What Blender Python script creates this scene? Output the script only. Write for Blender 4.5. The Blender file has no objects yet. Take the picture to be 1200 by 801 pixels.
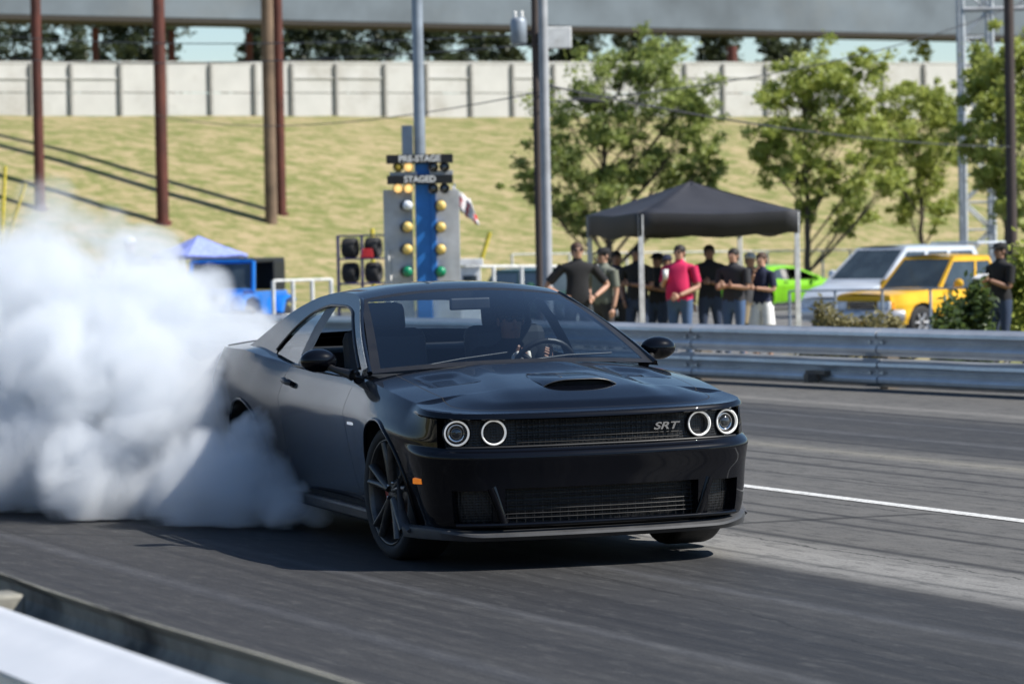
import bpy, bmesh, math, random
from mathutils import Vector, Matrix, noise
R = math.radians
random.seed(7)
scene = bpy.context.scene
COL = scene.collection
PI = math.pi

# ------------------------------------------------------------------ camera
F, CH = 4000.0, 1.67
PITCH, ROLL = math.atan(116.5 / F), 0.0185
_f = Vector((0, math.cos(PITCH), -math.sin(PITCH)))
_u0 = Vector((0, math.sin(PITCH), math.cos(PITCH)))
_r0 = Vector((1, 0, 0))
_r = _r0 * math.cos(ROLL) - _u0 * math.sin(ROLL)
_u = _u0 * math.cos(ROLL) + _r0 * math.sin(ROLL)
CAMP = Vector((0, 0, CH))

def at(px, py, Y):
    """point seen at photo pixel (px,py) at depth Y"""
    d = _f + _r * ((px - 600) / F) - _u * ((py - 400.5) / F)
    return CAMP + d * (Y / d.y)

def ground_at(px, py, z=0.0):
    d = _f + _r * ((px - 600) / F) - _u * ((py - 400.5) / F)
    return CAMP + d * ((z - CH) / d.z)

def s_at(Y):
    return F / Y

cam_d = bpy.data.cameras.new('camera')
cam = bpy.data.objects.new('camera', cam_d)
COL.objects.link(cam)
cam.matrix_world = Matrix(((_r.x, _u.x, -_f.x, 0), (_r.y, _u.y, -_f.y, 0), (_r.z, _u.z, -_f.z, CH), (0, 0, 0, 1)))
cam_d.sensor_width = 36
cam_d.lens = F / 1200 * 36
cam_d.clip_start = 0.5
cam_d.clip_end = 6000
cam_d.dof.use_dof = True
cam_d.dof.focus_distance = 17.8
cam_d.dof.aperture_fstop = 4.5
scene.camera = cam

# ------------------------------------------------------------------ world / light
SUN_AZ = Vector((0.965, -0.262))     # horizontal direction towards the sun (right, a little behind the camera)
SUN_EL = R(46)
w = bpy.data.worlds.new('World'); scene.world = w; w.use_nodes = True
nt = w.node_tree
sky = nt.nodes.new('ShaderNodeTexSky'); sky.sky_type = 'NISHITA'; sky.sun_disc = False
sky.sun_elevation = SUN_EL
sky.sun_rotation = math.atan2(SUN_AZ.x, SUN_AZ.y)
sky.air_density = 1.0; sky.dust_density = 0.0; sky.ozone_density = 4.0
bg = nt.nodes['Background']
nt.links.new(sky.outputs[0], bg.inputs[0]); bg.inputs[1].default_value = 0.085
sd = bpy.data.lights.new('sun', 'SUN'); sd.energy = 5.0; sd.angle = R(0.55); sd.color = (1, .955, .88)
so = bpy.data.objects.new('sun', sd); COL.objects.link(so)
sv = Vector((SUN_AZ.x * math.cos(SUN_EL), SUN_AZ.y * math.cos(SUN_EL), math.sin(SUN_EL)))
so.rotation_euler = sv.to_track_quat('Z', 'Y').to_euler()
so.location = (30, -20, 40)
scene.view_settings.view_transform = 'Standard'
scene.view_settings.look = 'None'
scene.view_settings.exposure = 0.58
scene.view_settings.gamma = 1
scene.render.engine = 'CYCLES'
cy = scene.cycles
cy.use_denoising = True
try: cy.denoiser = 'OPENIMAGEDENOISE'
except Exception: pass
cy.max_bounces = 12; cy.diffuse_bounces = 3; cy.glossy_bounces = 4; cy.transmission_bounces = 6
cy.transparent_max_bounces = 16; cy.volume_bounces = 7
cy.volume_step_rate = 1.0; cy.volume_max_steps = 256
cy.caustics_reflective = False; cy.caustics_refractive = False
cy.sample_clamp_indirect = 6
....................
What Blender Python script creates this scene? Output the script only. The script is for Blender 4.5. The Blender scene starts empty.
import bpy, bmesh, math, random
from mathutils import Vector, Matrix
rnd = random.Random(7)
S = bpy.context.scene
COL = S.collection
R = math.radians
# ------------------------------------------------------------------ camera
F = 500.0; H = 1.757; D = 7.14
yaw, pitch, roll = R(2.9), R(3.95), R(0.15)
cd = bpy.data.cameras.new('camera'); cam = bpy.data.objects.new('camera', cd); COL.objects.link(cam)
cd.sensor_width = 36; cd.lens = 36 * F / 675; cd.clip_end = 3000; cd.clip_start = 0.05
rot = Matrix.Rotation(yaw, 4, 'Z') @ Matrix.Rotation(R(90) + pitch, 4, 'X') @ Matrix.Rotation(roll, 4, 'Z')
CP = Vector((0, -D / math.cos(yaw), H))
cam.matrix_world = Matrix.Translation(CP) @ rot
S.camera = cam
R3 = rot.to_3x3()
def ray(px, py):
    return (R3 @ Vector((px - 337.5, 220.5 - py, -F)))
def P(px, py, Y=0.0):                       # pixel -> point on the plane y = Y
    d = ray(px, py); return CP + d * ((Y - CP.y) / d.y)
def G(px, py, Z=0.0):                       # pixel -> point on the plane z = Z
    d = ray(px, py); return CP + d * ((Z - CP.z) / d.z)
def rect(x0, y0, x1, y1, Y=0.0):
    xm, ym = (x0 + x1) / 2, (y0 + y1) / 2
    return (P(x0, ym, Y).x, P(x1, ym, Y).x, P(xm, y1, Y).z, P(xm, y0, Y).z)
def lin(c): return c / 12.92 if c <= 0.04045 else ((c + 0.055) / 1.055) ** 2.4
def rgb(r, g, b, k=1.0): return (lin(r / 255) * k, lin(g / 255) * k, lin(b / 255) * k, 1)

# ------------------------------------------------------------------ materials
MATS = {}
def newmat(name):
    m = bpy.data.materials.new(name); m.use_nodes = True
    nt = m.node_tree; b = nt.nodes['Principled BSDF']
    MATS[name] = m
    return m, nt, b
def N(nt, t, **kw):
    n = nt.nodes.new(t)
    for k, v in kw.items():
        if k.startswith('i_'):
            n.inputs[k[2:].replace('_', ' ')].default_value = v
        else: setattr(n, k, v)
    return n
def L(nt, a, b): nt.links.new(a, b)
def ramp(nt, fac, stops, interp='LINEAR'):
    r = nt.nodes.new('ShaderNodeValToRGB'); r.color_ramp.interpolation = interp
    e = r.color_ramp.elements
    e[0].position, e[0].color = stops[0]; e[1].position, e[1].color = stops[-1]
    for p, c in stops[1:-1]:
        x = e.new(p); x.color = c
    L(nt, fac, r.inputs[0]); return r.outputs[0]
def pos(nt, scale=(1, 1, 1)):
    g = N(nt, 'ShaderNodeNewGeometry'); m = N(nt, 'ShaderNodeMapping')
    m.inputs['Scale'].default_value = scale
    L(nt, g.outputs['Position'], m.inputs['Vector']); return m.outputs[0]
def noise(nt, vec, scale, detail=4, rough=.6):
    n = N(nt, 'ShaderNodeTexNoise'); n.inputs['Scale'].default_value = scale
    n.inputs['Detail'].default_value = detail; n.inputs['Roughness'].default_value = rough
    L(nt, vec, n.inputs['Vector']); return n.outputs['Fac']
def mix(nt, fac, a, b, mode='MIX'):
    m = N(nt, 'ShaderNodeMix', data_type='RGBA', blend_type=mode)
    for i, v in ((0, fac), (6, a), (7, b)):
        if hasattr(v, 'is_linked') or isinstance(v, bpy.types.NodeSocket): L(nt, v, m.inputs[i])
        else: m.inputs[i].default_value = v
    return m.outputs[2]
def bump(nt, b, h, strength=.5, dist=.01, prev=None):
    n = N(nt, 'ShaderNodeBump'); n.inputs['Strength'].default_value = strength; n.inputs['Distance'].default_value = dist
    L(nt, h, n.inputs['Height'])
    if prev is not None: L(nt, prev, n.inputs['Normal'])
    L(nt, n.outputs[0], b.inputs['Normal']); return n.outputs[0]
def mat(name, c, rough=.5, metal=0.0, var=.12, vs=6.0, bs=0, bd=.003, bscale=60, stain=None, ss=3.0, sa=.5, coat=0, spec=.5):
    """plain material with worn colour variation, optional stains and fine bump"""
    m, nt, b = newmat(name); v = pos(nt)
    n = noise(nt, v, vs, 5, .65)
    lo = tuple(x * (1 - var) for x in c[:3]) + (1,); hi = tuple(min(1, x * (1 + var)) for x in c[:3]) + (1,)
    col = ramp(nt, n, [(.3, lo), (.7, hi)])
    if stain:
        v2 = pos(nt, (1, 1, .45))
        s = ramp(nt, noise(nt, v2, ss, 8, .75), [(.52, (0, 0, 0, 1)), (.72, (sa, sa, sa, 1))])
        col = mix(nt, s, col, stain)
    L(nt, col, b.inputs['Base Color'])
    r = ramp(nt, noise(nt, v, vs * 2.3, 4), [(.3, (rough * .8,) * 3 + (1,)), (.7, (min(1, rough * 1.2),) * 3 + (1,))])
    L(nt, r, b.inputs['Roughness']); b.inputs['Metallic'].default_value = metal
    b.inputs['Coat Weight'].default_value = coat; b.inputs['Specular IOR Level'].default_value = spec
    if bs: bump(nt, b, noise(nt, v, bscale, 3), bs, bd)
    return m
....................
(BRIEF): Look above for the line containing "by 801 pixels.", then write out every line from there down to the line containing "return CAMP + d * (Y / d.y)", that line included, with no pictures.

(RESPONSE TO THE TASK):
What Blender Python script creates this scene? Output the script only. Write for Blender 4.5. The Blender file has no objects yet. Take the picture to be 1200 by 801 pixels.
import bpy, bmesh, math, random
from mathutils import Vector, Matrix, noise
R = math.radians
random.seed(7)
scene = bpy.context.scene
COL = scene.collection
PI = math.pi

# ------------------------------------------------------------------ camera
F, CH = 4000.0, 1.67
PITCH, ROLL = math.atan(116.5 / F), 0.0185
_f = Vector((0, math.cos(PITCH), -math.sin(PITCH)))
_u0 = Vector((0, math.sin(PITCH), math.cos(PITCH)))
_r0 = Vector((1, 0, 0))
_r = _r0 * math.cos(ROLL) - _u0 * math.sin(ROLL)
_u = _u0 * math.cos(ROLL) + _r0 * math.sin(ROLL)
CAMP = Vector((0, 0, CH))

def at(px, py, Y):
    """point seen at photo pixel (px,py) at depth Y"""
    d = _f + _r * ((px - 600) / F) - _u * ((py - 400.5) / F)
    return CAMP + d * (Y / d.y)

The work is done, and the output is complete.